# Material
== == ==

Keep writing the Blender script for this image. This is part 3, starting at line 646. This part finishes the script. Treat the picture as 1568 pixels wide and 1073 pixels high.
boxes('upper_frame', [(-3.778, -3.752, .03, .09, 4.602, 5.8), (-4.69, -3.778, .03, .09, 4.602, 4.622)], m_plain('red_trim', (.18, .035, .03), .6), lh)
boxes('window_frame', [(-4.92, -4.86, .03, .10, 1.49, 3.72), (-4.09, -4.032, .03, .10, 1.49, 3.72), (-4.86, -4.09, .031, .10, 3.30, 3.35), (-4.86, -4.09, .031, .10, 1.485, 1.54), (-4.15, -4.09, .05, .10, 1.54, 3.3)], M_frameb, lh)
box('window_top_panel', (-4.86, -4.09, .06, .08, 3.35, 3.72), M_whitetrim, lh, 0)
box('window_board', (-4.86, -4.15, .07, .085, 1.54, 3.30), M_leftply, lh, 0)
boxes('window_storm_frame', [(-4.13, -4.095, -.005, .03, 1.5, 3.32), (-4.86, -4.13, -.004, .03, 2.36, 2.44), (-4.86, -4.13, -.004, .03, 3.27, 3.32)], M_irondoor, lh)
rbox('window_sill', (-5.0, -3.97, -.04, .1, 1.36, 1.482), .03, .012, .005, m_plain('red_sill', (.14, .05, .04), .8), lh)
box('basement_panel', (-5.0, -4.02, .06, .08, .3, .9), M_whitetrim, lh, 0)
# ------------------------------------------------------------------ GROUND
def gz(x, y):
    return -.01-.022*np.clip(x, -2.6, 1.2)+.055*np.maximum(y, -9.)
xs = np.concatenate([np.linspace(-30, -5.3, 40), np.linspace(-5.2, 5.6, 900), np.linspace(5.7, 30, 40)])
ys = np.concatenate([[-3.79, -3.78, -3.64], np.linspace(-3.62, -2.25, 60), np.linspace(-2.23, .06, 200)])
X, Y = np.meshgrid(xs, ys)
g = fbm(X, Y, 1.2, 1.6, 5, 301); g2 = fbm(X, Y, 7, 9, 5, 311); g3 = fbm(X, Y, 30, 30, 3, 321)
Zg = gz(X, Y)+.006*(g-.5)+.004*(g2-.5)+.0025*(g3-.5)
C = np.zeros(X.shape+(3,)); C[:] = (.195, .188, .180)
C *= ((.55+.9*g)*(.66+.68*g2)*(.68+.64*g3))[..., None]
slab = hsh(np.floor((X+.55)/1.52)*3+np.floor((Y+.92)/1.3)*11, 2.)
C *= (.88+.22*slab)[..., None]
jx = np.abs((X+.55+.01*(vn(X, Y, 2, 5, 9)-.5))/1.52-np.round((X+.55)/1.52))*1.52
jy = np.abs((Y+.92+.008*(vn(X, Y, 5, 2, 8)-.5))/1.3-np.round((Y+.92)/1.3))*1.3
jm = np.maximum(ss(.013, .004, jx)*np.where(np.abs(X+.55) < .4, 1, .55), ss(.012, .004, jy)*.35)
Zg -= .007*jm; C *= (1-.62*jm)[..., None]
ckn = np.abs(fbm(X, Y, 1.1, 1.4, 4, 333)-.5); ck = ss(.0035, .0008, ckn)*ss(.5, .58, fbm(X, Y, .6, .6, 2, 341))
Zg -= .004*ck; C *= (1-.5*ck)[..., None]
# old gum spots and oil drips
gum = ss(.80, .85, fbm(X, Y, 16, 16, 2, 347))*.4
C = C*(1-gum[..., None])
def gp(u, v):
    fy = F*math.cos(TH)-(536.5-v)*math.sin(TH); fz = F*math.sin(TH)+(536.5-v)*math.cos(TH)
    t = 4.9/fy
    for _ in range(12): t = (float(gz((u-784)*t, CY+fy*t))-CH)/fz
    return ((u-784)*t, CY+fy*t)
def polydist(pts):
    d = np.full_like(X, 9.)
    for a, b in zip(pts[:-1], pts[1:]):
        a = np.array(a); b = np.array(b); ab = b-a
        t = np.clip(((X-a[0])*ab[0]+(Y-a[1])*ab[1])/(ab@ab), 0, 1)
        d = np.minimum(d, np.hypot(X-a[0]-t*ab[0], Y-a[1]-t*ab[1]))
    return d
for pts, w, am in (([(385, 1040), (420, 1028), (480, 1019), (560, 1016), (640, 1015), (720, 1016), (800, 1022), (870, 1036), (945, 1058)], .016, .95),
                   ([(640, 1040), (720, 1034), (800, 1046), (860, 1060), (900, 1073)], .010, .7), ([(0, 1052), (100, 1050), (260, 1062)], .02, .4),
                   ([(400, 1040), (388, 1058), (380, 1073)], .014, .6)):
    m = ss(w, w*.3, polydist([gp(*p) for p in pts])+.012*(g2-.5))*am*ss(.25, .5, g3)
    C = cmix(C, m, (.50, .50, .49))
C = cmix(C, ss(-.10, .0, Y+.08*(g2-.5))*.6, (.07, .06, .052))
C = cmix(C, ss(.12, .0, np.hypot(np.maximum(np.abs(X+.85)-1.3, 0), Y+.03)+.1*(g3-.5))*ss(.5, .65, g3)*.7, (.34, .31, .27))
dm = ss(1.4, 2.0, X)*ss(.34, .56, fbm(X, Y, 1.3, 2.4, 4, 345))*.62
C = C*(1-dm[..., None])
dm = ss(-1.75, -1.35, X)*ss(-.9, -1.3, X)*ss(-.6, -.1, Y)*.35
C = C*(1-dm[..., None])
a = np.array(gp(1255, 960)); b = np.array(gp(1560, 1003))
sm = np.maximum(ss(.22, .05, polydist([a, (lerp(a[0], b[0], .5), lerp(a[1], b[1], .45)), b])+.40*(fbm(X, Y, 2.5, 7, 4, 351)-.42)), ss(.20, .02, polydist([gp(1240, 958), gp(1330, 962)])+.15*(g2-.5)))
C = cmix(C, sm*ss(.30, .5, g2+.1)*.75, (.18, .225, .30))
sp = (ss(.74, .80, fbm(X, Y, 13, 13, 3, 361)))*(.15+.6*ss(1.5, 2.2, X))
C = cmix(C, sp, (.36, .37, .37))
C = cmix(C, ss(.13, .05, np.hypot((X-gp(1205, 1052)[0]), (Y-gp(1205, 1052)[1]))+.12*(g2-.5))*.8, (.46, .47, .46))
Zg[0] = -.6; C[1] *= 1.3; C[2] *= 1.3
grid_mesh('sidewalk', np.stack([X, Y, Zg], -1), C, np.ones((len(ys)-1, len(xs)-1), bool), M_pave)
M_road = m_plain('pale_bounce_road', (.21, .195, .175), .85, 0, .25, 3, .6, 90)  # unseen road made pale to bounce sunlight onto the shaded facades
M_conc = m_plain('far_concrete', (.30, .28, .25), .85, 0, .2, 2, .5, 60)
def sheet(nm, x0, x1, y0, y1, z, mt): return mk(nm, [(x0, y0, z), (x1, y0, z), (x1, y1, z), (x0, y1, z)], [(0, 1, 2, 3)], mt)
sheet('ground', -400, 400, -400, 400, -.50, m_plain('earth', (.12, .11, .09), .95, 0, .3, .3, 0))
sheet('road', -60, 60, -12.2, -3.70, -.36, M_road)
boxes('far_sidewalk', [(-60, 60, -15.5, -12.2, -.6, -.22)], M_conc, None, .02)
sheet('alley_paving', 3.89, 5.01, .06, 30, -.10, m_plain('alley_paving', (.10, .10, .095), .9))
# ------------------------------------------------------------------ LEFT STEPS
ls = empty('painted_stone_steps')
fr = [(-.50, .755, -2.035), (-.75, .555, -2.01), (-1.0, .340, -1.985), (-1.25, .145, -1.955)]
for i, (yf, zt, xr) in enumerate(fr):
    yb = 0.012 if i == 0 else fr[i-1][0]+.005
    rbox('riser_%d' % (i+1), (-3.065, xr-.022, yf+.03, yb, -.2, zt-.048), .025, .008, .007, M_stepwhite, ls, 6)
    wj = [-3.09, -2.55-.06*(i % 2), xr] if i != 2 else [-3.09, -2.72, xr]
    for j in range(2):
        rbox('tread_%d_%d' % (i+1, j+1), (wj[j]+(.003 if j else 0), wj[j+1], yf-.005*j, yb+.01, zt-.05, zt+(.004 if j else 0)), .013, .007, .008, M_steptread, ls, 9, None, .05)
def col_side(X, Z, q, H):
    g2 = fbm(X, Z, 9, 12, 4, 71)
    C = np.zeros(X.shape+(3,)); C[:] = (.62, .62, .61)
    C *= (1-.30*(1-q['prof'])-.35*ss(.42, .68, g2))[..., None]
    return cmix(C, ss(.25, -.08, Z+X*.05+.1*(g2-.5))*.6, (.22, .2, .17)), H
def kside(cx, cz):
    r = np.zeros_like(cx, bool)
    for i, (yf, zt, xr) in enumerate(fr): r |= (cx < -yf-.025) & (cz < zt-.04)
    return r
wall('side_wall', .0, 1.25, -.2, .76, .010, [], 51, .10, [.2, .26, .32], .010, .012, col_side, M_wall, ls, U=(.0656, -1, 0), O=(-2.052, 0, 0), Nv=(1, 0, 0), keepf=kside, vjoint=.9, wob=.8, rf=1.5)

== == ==

# Problem statement
Return exactly the lines above from the line that has "C = cmix(C, ss(-.10, .0, Y+.08*(g2-.5))*.6, (.07, .06, .052))" through the line that has "Zg[0] = -.6; C[1] *= 1.3; C[2] *= 1.3", inclusive, and nothing else.

# Answer to this exercise
C = cmix(C, ss(-.10, .0, Y+.08*(g2-.5))*.6, (.07, .06, .052))
C = cmix(C, ss(.12, .0, np.hypot(np.maximum(np.abs(X+.85)-1.3, 0), Y+.03)+.1*(g3-.5))*ss(.5, .65, g3)*.7, (.34, .31, .27))
dm = ss(1.4, 2.0, X)*ss(.34, .56, fbm(X, Y, 1.3, 2.4, 4, 345))*.62
C = C*(1-dm[..., None])
dm = ss(-1.75, -1.35, X)*ss(-.9, -1.3, X)*ss(-.6, -.1, Y)*.35
C = C*(1-dm[..., None])
a = np.array(gp(1255, 960)); b = np.array(gp(1560, 1003))
sm = np.maximum(ss(.22, .05, polydist([a, (lerp(a[0], b[0], .5), lerp(a[1], b[1], .45)), b])+.40*(fbm(X, Y, 2.5, 7, 4, 351)-.42)), ss(.20, .02, polydist([gp(1240, 958), gp(1330, 962)])+.15*(g2-.5)))
C = cmix(C, sm*ss(.30, .5, g2+.1)*.75, (.18, .225, .30))
sp = (ss(.74, .80, fbm(X, Y, 13, 13, 3, 361)))*(.15+.6*ss(1.5, 2.2, X))
C = cmix(C, sp, (.36, .37, .37))
C = cmix(C, ss(.13, .05, np.hypot((X-gp(1205, 1052)[0]), (Y-gp(1205, 1052)[1]))+.12*(g2-.5))*.8, (.46, .47, .46))
Zg[0] = -.6; C[1] *= 1.3; C[2] *= 1.3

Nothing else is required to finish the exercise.